Já o que concerne à questão da aplicação da lei mais favorável à determinação da sanção contraordenacional, entendemos que, com alguma benevolência, se pode entender que o recorrente, quando cita e transcreve o sumário do Acórdão deste STA de 21-10-2015, rec. n.º 719/15 como exemplificativo da jurisprudência deste STA sobre a questão, justifica a necessidade do recurso “para promoção da uniformidade da jurisprudência”, pois que, de facto, a decisão recorrida, ao não ter considerado a alteração que a Lei n.º 51/2015 operou no quadro sancionatório instituído pela Lei n.º 25/2006 e ao ter fixado a coima no limite mínimo previsto na lei em vigor à data do facto (desconsiderando a redução de tal limite para 7,5 o valor da taxa mínimo introduzido pela Lei n.º 51/2015), contrariou orientação jurisprudencial superior já fixada, que mandou atender oficiosamente a tal alteração.

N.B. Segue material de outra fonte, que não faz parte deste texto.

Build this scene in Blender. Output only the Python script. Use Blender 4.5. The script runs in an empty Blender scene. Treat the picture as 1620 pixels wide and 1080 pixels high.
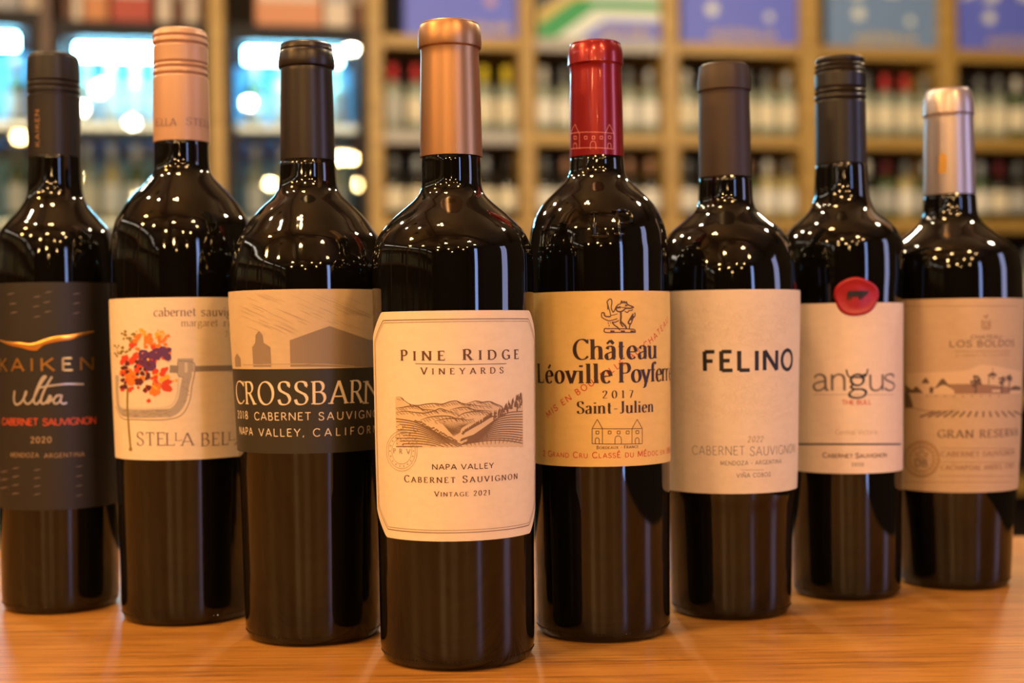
import bpy, bmesh, math, random
from mathutils import Vector, Matrix
random.seed(7)
C = bpy.context.scene.collection
PI = math.pi
# ------------------------------------------------------------------ camera
F, HOR, TH = 2200.0, 532.0, 0.0135        # focal length in px (1620 wide), horizon row, roll
TZ = 1.05                                  # counter top height
CH = 0.163                                 # camera above the counter
CZ = TZ + CH
cd = bpy.data.cameras.new('camera'); cam = bpy.data.objects.new('camera', cd); C.objects.link(cam)
cd.sensor_width = 36; cd.lens = F/1620*36
cam.matrix_world = Matrix.Translation((0, 0, CZ)) @ Matrix.Rotation(PI/2 - 8/F, 4, 'X') @ Matrix.Rotation(-TH, 4, 'Z')
cd.dof.use_dof = True; cd.dof.focus_distance = 0.70; cd.dof.aperture_fstop = 5.2
cd.clip_start = 0.02
S = bpy.context.scene
S.camera = cam
S.view_settings.view_transform = 'Standard'; S.view_settings.look = 'None'
S.view_settings.gamma = 1; S.view_settings.use_curve_mapping = False
S.view_settings.exposure = 0.0
S.cycles.max_bounces = 6; S.cycles.sample_clamp_indirect = 6; S.cycles.caustics_reflective = False
S.cycles.caustics_refractive = False
w = bpy.data.worlds.new('world'); S.world = w; w.use_nodes = True
w.node_tree.nodes['Background'].inputs[0].default_value = (.55, .72, 1, 1)
w.node_tree.nodes['Background'].inputs[1].default_value = 0.5
BULB_W = 10.6
WARM = (1, .60, .24)
def light(kind, name, loc, power, col, size=.03, rot=None, sy=None):
    l = bpy.data.lights.new(name, kind); l.energy = power; l.color = col
    if kind == 'AREA':
        l.size = size
        if sy: l.shape = 'RECTANGLE'; l.size_y = sy
    else: l.shadow_soft_size = size
    o = bpy.data.objects.new(name, l); C.objects.link(o); o.location = loc
    if rot: o.rotation_euler = rot
    return o
# daylight coming in through the shop windows (openings in the right and far walls)
light('AREA', 'window_daylight', (2.75, -3.2, 1.5), 32, (.36, .50, 1), 0.34, (PI/2, 0, .61), 2.3)
light('AREA', 'front_window_daylight', (3.05, .2, 1.7), 17, (.55, .58, 1), 0.55, (PI/2, 0, PI/2), 1.5)

# ------------------------------------------------------------------ helpers
def unroll(px, py): return px - TH*(py-540), py + TH*(px-810)
def ray(px, py):
    x, y = unroll(px, py); return Vector(((x-810)/F, 1.0, -(y-HOR)/F))
def link(name, me, mat=None, parent=None, loc=None):
    o = bpy.data.objects.new(name, me); C.objects.link(o)
    if mat and not me.materials: me.materials.append(mat)
    if parent: o.parent = parent
    if loc: o.location = loc
    return o
def tag(o, label=None, cat=None, group=None, kind=None):
    if label: o['label'] = label
    if cat: o['category'] = cat
    if group: o['group'] = group
    if kind: o['kind'] = kind
    return o
def empty(name, loc, rz=0, **k):
    o = bpy.data.objects.new(name, None); C.objects.link(o); o.location = loc; o.rotation_euler = (0, 0, rz)
    o.empty_display_size = .05
    return tag(o, **k)
def mesh(name, vs, fs, smooth=False):
    me = bpy.data.meshes.new(name); me.from_pydata([tuple(v) for v in vs], [], fs); me.validate()
    if smooth:
        for p in me.polygons: p.use_smooth = True
    return me
class MB:
    """collects boxes into one mesh"""
    def __init__(s): s.v = []; s.f = []
    def box(s, x0, x1, y0, y1, z0, z1, ch=0):
        n = len(s.v)
        if ch == 0:
            s.v += [(x, y, z) for z in (z0, z1) for y in (y0, y1) for x in (x0, x1)]
            s.f += [tuple(n+i for i in q) for q in ((0,2,3,1),(4,5,7,6),(0,1,5,4),(2,6,7,3),(0,4,6,2),(1,3,7,5))]
        else:
            bm = bmesh.new(); bmesh.ops.create_cube(bm, size=1)
            for v in bm.verts:
                v.co = Vector(((x0+x1)/2+v.co.x*(x1-x0), (y0+y1)/2+v.co.y*(y1-y0), (z0+z1)/2+v.co.z*(z1-z0)))
            bmesh.ops.bevel(bm, geom=bm.edges[:], offset=ch, segments=2, affect='EDGES', profile=.5)
            bm.verts.index_update()
            s.v += [tuple(v.co) for v in bm.verts]; s.f += [tuple(n+v.index for v in f.verts) for f in bm.faces]
            bm.free()
        return s
    def lathe(s, prof, n=16, cx=0, cy=0):
        b = len(s.v)
        for (z, r) in prof:
            for k in range(n):
                a = 2*PI*k/n; s.v.append((cx+r*math.cos(a), cy+r*math.sin(a), z))
        for i in range(len(prof)-1):
            for k in range(n):
                k2 = (k+1) % n; s.f.append((b+i*n+k, b+i*n+k2, b+(i+1)*n+k2, b+(i+1)*n+k))
        s.f.append(tuple(b+k for k in reversed(range(n)))); s.f.append(tuple(b+(len(prof)-1)*n+k for k in range(n)))
        return s
    def build(s, name, mat, parent=None, smooth=False, **k):
        o = link(name, mesh(name, s.v, s.f, smooth), mat, parent); return tag(o, **k)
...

Justificar-se-á, pois, admitir o recurso, ao abrigo do n.º 2 do artigo 73.º do RGIT, relativamente a esta questão.
- Decisão -
5 - Termos em que, face ao exposto, acordam os juízes da Secção de Contencioso Tributário do Supremo Tribunal Administrativo em deferir parcialmente a reclamação, revogando parcialmente o despacho reclamado, e admitir o recurso apenas relativamente à questão, suscitada a título subsidiário, da aplicação da Lei n.º 51/2015 à determinação da sanção contraordenacional.

Custas pelo recorrente na proporção do decaimento, que se fixam em 60%.

Lisboa, 15 de Novembro de 2017. - Isabel Marques da Silva (relatora) - Ascensão Lopes - Pedro Delgado.